--- Begin Records to use ---

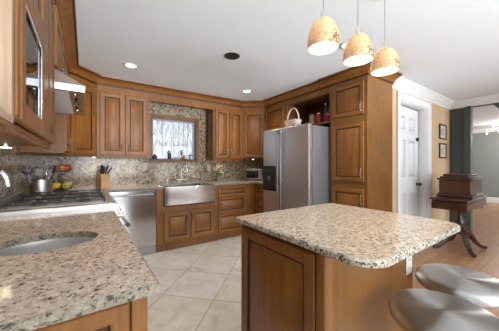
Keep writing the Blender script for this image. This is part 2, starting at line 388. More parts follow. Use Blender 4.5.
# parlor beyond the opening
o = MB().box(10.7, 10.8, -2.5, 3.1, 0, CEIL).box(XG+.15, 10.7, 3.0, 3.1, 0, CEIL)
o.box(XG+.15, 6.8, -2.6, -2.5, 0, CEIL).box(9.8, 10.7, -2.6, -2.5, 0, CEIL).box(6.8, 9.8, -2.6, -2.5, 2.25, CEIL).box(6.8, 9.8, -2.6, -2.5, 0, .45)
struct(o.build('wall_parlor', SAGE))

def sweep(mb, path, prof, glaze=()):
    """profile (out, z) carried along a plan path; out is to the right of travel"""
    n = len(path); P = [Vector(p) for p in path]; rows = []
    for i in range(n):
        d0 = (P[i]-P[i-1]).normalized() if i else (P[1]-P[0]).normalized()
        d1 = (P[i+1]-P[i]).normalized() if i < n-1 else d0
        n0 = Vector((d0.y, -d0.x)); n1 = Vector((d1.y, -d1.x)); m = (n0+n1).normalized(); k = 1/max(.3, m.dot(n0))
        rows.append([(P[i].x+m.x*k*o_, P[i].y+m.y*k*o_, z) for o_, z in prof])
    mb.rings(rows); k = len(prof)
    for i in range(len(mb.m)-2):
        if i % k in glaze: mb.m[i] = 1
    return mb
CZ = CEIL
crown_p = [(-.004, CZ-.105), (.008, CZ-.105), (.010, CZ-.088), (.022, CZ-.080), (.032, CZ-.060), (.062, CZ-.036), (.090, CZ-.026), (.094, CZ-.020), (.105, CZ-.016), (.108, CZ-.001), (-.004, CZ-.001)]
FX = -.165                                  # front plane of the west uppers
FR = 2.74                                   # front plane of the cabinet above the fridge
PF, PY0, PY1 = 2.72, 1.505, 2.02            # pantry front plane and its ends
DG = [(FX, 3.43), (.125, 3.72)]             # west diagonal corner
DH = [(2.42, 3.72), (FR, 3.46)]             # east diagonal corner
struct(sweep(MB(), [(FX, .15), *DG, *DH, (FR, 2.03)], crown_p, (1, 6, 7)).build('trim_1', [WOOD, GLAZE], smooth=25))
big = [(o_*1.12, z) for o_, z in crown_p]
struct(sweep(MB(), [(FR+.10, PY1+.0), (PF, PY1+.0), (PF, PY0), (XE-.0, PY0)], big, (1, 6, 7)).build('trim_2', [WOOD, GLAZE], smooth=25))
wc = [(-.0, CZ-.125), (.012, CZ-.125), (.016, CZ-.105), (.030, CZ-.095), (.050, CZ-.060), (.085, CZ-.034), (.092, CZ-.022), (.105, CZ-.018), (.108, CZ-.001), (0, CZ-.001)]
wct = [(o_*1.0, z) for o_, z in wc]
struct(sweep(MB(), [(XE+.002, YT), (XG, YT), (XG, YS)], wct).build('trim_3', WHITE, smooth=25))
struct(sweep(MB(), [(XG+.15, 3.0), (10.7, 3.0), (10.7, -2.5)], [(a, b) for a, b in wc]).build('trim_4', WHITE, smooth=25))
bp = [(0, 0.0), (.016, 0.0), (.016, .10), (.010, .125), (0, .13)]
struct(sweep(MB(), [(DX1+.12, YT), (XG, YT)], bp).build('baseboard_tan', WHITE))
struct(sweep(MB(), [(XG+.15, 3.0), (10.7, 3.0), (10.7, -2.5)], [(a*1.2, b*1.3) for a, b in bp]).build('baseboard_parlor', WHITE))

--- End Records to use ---
--- Begin Records to use ---

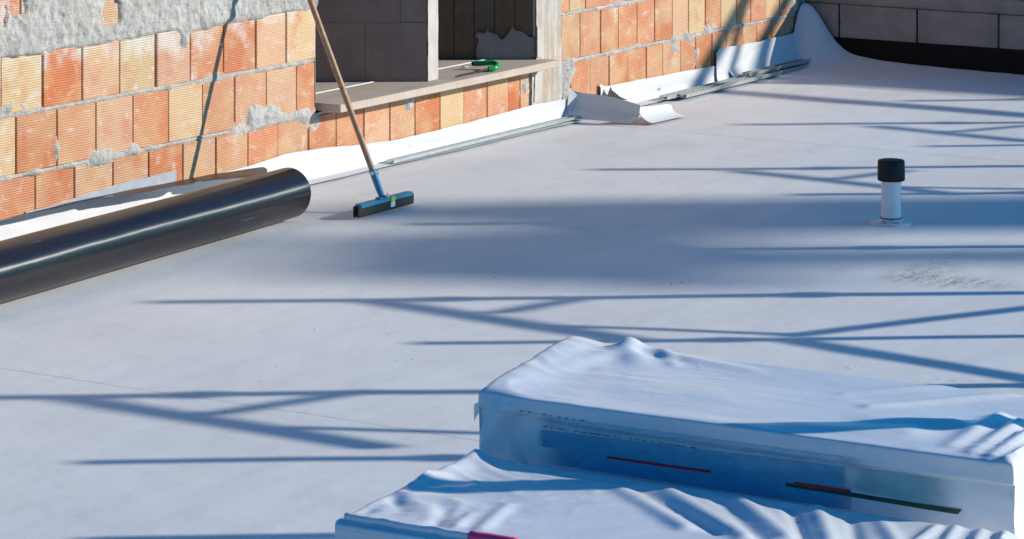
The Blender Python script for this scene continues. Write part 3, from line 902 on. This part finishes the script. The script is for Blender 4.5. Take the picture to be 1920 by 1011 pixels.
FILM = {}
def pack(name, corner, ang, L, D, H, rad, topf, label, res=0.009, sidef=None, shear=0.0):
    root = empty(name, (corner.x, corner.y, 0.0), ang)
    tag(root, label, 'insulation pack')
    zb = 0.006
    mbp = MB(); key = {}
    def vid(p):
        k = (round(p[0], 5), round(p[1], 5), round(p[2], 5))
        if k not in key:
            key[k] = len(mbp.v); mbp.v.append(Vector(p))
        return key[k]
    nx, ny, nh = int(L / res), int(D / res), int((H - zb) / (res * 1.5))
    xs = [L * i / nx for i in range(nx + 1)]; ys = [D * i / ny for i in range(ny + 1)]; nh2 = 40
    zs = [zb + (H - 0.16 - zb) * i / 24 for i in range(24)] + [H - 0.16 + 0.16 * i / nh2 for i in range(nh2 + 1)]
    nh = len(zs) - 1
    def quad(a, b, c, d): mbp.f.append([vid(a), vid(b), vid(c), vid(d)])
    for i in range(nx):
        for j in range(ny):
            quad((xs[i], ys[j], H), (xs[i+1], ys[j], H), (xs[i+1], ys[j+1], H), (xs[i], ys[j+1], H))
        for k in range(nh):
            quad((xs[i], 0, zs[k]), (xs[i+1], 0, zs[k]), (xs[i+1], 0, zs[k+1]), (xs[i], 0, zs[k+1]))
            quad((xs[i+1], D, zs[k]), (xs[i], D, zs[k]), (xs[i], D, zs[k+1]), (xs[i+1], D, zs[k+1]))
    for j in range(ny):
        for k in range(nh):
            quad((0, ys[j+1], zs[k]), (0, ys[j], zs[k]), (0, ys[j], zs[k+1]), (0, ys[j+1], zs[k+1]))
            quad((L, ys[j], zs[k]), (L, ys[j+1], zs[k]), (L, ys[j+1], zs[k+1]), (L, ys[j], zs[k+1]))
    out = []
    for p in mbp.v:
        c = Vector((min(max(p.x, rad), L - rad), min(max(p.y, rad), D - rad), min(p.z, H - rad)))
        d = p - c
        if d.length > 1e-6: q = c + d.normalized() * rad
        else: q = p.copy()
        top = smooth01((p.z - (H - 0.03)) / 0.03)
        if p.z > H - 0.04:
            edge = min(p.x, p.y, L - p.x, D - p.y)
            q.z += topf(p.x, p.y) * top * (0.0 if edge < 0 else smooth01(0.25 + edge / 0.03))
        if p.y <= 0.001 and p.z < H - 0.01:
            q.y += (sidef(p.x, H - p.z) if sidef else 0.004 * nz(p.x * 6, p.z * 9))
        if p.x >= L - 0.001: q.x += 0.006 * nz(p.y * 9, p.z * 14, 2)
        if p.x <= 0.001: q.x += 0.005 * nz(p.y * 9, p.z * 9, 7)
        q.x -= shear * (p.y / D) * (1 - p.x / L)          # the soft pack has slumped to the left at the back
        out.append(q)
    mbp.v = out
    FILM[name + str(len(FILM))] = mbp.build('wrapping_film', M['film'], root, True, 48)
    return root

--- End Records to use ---

Required task: Only the lines from the one containing "Keep writing the" to the one containing "struct(o.build('wall_parlor', SAGE))" are to be printed, both ends included, exactly as written.

Solution to the exercise:
Keep writing the Blender script for this image. This is part 2, starting at line 388. More parts follow. Use Blender 4.5.
# parlor beyond the opening
o = MB().box(10.7, 10.8, -2.5, 3.1, 0, CEIL).box(XG+.15, 10.7, 3.0, 3.1, 0, CEIL)
o.box(XG+.15, 6.8, -2.6, -2.5, 0, CEIL).box(9.8, 10.7, -2.6, -2.5, 0, CEIL).box(6.8, 9.8, -2.6, -2.5, 2.25, CEIL).box(6.8, 9.8, -2.6, -2.5, 0, .45)
struct(o.build('wall_parlor', SAGE))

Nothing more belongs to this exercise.